> [WRITTEN PROBLEM] Set down the material exactly as given, please, from its first line through the line that includes "def nrm(a): return".

**********

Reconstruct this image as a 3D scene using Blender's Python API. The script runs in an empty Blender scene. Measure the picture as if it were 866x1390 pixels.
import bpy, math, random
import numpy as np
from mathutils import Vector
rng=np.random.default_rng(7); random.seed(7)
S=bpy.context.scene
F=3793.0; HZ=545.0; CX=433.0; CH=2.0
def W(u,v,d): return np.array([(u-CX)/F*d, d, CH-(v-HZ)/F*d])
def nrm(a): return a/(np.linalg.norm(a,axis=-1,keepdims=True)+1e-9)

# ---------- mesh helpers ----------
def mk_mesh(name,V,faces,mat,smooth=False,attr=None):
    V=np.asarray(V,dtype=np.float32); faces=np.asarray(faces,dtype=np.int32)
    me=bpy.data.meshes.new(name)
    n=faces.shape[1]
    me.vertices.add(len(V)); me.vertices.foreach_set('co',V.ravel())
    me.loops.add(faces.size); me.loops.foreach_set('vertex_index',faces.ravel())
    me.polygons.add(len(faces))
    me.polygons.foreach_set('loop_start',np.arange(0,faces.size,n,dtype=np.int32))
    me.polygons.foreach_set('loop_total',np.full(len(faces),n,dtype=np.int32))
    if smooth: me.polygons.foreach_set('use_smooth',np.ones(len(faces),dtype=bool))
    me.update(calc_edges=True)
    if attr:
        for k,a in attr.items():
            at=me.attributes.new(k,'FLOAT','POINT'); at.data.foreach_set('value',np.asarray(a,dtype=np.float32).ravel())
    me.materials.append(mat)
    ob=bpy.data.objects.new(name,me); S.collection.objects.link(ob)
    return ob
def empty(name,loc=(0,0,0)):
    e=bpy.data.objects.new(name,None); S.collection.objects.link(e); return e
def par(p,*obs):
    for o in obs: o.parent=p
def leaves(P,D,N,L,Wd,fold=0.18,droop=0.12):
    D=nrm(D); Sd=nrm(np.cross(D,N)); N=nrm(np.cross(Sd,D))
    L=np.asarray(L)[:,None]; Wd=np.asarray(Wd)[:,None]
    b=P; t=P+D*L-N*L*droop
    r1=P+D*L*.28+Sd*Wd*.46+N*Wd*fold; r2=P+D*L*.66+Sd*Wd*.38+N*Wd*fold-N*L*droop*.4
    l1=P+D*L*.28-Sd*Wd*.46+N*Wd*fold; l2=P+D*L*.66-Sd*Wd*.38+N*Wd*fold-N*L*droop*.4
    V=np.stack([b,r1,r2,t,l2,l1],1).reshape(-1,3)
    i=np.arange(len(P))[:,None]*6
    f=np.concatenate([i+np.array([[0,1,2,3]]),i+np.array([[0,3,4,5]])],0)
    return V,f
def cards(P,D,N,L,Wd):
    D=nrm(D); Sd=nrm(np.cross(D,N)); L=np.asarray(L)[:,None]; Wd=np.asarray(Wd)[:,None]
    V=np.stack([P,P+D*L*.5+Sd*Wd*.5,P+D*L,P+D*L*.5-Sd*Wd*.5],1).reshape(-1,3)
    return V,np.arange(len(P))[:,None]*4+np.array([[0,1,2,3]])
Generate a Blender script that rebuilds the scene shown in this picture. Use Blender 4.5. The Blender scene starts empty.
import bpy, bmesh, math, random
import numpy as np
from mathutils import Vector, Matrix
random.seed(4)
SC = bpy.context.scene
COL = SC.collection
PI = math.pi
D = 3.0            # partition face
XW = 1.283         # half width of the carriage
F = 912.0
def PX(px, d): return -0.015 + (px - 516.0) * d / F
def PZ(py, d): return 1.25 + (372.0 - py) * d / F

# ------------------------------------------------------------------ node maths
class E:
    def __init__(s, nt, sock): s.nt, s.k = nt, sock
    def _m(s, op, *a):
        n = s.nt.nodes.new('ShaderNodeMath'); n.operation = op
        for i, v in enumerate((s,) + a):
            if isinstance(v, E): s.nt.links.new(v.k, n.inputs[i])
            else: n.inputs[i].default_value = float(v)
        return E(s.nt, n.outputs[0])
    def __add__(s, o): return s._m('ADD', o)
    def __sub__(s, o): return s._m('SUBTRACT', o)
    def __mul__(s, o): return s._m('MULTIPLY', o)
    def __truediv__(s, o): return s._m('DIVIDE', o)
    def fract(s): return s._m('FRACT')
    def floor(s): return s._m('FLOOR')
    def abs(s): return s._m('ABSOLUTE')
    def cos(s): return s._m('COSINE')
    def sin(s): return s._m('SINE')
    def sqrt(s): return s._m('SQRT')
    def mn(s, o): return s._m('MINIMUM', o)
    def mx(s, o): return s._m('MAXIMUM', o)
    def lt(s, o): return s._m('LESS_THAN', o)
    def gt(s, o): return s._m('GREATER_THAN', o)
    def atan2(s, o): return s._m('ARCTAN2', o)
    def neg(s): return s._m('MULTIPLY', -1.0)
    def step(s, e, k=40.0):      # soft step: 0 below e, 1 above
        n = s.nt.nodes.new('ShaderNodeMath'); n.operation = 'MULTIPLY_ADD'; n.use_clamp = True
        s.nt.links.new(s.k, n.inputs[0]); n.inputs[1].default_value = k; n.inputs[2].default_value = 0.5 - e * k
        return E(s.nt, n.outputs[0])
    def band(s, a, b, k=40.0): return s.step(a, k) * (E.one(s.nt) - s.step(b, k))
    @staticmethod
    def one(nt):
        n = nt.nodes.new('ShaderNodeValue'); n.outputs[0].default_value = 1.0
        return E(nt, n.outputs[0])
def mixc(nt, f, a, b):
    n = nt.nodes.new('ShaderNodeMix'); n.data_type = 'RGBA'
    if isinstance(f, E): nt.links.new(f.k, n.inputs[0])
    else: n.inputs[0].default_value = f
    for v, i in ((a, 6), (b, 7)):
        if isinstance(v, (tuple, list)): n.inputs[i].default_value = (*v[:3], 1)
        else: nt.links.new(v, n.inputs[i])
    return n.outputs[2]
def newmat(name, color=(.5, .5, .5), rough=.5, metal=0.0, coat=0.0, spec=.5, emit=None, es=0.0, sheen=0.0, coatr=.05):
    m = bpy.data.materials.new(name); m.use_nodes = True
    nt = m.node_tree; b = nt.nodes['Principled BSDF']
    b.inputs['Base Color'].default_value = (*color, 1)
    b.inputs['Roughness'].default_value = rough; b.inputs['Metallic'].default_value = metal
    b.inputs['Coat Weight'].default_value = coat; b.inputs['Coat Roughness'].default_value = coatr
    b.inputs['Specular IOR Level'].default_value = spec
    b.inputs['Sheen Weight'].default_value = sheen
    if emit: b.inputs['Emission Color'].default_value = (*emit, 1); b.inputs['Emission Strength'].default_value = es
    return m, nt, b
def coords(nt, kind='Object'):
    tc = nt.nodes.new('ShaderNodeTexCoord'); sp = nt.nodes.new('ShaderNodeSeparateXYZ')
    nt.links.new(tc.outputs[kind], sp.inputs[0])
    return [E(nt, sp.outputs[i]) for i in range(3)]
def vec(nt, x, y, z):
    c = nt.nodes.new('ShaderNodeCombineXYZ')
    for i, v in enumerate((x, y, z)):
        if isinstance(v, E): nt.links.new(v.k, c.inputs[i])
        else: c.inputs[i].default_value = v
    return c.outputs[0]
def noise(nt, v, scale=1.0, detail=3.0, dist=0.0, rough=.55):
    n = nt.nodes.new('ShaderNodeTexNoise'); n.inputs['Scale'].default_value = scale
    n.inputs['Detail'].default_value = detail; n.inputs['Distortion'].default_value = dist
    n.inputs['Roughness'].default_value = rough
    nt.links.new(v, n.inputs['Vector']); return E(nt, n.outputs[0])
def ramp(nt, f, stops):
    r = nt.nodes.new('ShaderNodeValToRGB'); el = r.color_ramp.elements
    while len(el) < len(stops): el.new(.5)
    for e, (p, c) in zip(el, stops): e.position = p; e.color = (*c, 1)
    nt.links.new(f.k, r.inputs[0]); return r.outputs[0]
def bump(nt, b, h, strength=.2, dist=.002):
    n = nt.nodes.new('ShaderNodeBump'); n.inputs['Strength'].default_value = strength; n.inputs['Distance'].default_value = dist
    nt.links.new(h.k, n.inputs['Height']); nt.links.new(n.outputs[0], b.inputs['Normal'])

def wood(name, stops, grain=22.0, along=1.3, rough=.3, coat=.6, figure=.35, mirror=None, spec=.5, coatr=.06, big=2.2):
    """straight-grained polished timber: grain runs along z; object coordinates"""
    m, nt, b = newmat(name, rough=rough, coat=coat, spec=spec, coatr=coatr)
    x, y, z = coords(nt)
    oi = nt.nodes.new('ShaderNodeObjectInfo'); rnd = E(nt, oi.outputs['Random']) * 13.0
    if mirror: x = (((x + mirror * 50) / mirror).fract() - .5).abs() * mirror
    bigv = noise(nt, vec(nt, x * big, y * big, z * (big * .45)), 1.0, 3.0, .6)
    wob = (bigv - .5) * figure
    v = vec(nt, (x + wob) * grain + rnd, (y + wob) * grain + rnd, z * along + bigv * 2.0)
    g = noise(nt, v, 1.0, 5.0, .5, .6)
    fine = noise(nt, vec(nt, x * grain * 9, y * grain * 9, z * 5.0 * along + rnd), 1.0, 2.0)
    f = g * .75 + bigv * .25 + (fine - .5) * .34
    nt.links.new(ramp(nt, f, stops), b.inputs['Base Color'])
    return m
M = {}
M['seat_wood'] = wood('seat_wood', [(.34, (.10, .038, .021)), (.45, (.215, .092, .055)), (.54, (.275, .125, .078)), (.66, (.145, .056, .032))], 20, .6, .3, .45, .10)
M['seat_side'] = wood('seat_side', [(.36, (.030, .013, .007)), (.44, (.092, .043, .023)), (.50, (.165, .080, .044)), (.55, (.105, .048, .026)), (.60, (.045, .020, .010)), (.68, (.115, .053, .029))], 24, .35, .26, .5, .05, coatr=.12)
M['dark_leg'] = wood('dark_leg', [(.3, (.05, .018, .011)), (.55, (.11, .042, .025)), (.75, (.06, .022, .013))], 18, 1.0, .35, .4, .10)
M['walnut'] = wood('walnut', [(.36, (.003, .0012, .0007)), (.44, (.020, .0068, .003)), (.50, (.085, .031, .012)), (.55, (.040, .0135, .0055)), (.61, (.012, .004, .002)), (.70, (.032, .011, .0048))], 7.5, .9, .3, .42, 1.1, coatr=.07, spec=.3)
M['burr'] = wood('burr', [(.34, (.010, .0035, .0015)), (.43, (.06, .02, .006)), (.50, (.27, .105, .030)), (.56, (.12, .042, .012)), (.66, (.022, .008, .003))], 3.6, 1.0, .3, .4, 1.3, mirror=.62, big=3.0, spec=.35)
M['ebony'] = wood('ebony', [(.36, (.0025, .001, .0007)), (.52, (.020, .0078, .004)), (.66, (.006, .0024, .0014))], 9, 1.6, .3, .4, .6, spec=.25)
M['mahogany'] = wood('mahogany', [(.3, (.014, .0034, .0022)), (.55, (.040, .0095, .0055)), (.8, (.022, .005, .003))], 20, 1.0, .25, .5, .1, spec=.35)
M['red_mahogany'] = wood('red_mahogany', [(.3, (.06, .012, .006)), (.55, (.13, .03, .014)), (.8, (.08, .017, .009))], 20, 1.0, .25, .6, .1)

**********

> [TASK RESULT]
Reconstruct this image as a 3D scene using Blender's Python API. The script runs in an empty Blender scene. Measure the picture as if it were 866x1390 pixels.
import bpy, math, random
import numpy as np
from mathutils import Vector
rng=np.random.default_rng(7); random.seed(7)
S=bpy.context.scene
F=3793.0; HZ=545.0; CX=433.0; CH=2.0
def W(u,v,d): return np.array([(u-CX)/F*d, d, CH-(v-HZ)/F*d])
def nrm(a): return a/(np.linalg.norm(a,axis=-1,keepdims=True)+1e-9)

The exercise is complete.